» THE REQUEST: Leave out the pictures, and retype only the lines from the beginning of the material through the line that contains "SC = bpy.context.scene; COL = SC.collection", including both.
⟨
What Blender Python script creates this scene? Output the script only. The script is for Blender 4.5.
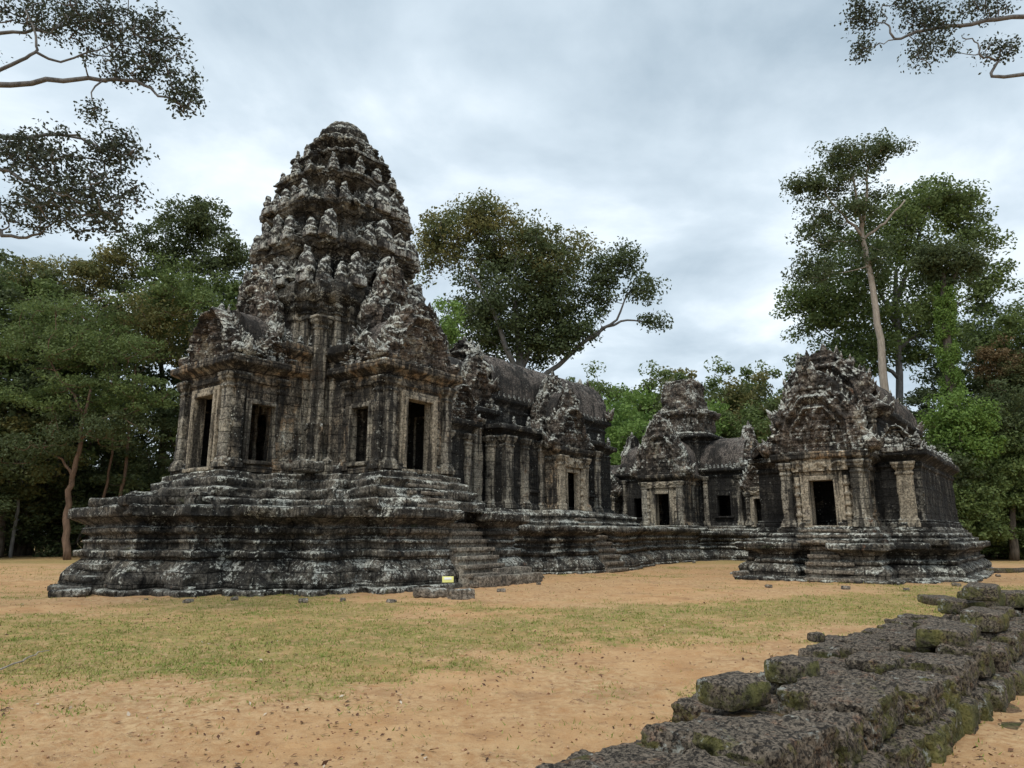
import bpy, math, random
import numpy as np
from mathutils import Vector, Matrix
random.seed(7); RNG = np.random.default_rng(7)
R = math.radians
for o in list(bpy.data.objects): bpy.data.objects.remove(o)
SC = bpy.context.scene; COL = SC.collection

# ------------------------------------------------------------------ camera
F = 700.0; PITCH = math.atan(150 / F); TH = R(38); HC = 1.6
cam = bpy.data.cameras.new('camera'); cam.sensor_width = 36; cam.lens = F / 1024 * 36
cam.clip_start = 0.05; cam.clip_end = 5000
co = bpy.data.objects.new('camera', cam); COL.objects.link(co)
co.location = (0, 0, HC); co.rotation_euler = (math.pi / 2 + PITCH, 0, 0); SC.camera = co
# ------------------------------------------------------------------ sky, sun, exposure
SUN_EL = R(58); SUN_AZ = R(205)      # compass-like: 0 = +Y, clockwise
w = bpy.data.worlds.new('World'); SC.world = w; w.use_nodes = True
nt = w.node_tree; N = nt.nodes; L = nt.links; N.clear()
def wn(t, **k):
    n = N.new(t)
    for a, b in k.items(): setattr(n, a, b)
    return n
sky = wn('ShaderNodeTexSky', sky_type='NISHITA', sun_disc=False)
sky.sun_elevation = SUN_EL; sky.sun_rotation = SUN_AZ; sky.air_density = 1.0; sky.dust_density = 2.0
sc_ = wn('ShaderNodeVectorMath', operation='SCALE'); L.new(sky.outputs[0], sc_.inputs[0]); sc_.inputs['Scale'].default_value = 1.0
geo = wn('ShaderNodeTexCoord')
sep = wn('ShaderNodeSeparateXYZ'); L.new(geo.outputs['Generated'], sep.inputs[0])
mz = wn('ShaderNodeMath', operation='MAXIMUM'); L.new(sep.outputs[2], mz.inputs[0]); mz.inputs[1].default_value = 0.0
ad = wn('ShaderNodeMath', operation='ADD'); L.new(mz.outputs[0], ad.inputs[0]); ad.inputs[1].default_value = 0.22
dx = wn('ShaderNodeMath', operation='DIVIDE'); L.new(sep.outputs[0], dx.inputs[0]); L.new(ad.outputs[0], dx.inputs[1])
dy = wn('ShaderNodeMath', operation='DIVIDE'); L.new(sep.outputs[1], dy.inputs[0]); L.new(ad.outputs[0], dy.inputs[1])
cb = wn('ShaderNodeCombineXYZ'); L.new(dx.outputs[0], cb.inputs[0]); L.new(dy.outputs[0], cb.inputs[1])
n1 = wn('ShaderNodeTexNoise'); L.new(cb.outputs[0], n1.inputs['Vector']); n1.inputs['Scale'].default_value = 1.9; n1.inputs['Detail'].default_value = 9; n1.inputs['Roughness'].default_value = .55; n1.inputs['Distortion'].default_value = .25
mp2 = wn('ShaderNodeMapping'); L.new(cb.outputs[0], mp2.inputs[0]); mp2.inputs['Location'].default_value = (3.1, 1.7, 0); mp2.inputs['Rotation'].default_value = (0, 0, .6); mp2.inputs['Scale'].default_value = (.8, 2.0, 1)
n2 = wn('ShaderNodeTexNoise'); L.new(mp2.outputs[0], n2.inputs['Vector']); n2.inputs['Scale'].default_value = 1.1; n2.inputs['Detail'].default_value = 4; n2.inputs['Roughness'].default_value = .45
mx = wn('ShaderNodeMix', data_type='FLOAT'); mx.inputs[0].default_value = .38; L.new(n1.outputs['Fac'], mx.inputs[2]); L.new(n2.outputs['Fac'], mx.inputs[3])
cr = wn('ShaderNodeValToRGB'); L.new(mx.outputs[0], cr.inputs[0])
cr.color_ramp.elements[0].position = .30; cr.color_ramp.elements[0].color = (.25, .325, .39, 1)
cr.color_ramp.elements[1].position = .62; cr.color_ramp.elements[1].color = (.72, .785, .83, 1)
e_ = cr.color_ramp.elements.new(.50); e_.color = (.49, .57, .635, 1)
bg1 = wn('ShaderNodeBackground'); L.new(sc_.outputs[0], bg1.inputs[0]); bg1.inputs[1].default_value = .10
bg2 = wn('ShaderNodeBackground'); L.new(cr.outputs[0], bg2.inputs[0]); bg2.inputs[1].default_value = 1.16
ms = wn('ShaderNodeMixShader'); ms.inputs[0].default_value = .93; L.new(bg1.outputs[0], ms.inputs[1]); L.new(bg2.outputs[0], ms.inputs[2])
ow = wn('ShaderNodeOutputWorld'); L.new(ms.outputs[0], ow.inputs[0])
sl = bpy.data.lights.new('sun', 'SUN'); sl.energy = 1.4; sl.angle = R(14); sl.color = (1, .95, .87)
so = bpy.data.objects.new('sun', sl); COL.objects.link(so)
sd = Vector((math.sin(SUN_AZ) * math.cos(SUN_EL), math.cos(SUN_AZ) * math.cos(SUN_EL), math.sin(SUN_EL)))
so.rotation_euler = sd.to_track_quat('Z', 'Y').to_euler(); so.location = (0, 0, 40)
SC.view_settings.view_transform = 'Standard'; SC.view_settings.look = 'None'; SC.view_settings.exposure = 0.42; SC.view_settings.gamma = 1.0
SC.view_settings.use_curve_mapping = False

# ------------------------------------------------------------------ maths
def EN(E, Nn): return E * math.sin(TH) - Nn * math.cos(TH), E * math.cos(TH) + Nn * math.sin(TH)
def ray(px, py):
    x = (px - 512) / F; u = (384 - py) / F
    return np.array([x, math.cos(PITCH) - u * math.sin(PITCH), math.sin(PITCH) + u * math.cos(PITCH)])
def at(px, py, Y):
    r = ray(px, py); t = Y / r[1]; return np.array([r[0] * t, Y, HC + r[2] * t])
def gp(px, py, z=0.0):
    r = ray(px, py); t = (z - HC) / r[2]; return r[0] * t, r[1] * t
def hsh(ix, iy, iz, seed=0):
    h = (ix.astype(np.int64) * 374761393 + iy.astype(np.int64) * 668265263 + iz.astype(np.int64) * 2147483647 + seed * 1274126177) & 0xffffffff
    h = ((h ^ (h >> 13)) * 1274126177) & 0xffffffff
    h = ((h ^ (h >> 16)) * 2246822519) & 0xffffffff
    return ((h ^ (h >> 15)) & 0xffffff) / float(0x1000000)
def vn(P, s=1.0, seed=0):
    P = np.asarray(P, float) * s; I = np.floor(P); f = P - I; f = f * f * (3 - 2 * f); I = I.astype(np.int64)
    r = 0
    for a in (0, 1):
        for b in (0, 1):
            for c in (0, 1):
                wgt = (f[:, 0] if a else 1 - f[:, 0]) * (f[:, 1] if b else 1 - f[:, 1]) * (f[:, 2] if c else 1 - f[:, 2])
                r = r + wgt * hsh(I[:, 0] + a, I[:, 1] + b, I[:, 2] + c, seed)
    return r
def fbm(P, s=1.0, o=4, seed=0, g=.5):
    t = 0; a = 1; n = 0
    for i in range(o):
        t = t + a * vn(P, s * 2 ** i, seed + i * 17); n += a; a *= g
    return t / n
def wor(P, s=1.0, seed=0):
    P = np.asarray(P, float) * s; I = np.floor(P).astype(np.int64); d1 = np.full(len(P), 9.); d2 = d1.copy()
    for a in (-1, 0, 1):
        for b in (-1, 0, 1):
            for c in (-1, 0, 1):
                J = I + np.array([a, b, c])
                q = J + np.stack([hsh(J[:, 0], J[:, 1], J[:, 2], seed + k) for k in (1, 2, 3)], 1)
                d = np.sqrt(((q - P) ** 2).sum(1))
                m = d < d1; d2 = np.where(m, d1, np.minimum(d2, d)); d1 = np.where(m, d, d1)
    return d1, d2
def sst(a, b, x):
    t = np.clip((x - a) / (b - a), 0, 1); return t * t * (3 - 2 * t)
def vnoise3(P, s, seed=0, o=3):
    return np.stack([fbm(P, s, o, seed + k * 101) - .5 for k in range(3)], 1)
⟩
» COMPLETE RESPONSE:
What Blender Python script creates this scene? Output the script only. The script is for Blender 4.5.
import bpy, math, random
import numpy as np
from mathutils import Vector, Matrix
random.seed(7); RNG = np.random.default_rng(7)
R = math.radians
for o in list(bpy.data.objects): bpy.data.objects.remove(o)
SC = bpy.context.scene; COL = SC.collection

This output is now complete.